Gazete Duvar, 15.06.2019
Irmak Özer
https://www.gazeteduvar.com.tr/yazarlar/2019/06/15/japonyanin-fena-cocuklari-chim↑pom/
Sanatorium’da devam eden karma sergi Fragments of a Hologram Rose’un katılımcılarından biri, bizim için ne mutlu ki, dünyada aktivist, şoke edici, rahatsızlık veren, aktivist, tartışmalar yaratan işleri ile sanat kolektifi Chim↑Pom. Sergideki işlerinden yola çıkıp Chim↑Pom’un kaotik dünyasına bir kafa uzatıyoruz...
Delilik insanı büyülüyor bence. Sokakta gördüğünüz “deli”ye de ister istemez bakmak istiyorsunuz, Youtube’da karşınıza çıkan insanların abuk subuk hareketler yaptıkları rastgele videolara da. Hepimizin içinde bir deli kilitli bekliyor; delireni gördü mü, fark etti mi, sanki dışarı çıkmak için debeleniyor içeride…
Sanatorium’da devam eden Fragments of a Hologram Rose* isimli sergi, siber punk türü kitapların yazarı William Gibson’ın aynı adlı kısa öyküsünden yola çıkarak farklı ülkelerden sekiz sanatçıyı bir araya getirmiş. Gibson’ın kısa öyküsünde, görüntüler ve kaleydoskopik parçalardan oluşan politik ve anlatısal bozukluklar, gerçeğin taklitle karıştığı bir rahatsızlık yaratarak üst üste geliyor. Sergide makineler dünyasının karşısında kendilerini konumlandıran Türk, Fransız, Japon ve Kuzey Amerikalı sanatçılar bir araya geliyor ve o anlatısal bozuklukların hayattaki yansımalarını kasten önümüze koyuyorlar. Yarı deli-yarı ciddi… Chim↑Pom’la işte bu sergide tanıştığım ve videolarını izlediğimde içimdeki delinin koşturarak çıkmak istediğini hissettim. Abartı, delilik çekiyor işte… Chim↑Pom daha da çok çekiyor; çünkü onlarınki içi boş bir delilik değil. Söyleyecek sözleri var.

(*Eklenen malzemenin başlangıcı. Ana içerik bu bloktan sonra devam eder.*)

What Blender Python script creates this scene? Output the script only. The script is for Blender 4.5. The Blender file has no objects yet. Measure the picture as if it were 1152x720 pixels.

Keza galerideki işlerinde, ilk bir araya geldiği dönemlerde çektikleri videoda, kasklı bir sanat öğrencisi klasik bir büstün üzerine tekrar tekrar delilercesine koşup büstle yerlerde yuvarlanıyor; büstün kafasını kırana kadar… Banallik, yeni dünya çocukları, antik eseri işte böyle parçalıyor.
Yeni dünyanın parçaladığı kırıkları toplayarak, Chim↑Pom’un peşinden gittim ben de…
TABULARI YIKANLAR
Üniversitede modernleşen Türkiye tarihini okurken en ilginç bulduğum konulardan biri iki muhafazakar, geleneksel ve toplulukçu kültüre sahip olan Meiji Japonya’sı ile Osmanlı ve Cumhuriyet dönemi Türkiye’sinin karşılaştırması olmuştur. Bu kadar farklı iki kültür, benzer ıslahat sebebiyle benzer sancılar yaşayıp “Batılılaşmaya” çalışmışlar. Japon’u da Türk’ü de eve girerken ayakkabı çıkarırken yeni gelen “modernlik” ayakkabıyla eve girmiş. Ayakkabıdan başlamış, ekonomiden kafalara kadar birçok alanda serbestleşme projesi yapılmış. Bugün geldiğimiz durumda bu konudaki bilgilerimi tazelemek için araştırma yaptığımda “Öyle demiyorlar ama bir de şu taraftan bakarsan Japonya bizim kadar “ileri” bir ülke olamadı,” gibi zırva makalelerle karşılaşıyorum. Akademik özgürlüğü, ülkemizin geldiği “ileri” seviyeleri düşünüyorum…
Özgürlük alanı dediğin kavram zaten öyle parça pinçik olmuyor, olamıyor. Biz şanlı şanlı ileri gideduralım, suya sabuna dokunmayalım, kültür-sanat ortamımız sindikçe sinsin, mesajlarımızı mecburen alt tonlardan verelim, bu arada Tokyo’da 2005’te bir sanat kolektifi kurulmuş. Ellie, Ryuta Ushiro, Yasutaka Hayashi, Masataka Okada, Toshinori Mizuno ve Motomu Inaoka’dan oluşan altı kişilik sanat kolektifi Chim↑Pom, bazı eleştirmenler tarafından Japonya’nın çağdaş sanatının “huzur bozan” yüzü olarak tanımlanırken CNN, grup için sanatsal alanlarda başarıya ulaşmış, sıradışı kişilere atfedilen, Fransızca “yaramaz çocuk” anlamına gelen “l’enfant terribles” terimini kullanmış.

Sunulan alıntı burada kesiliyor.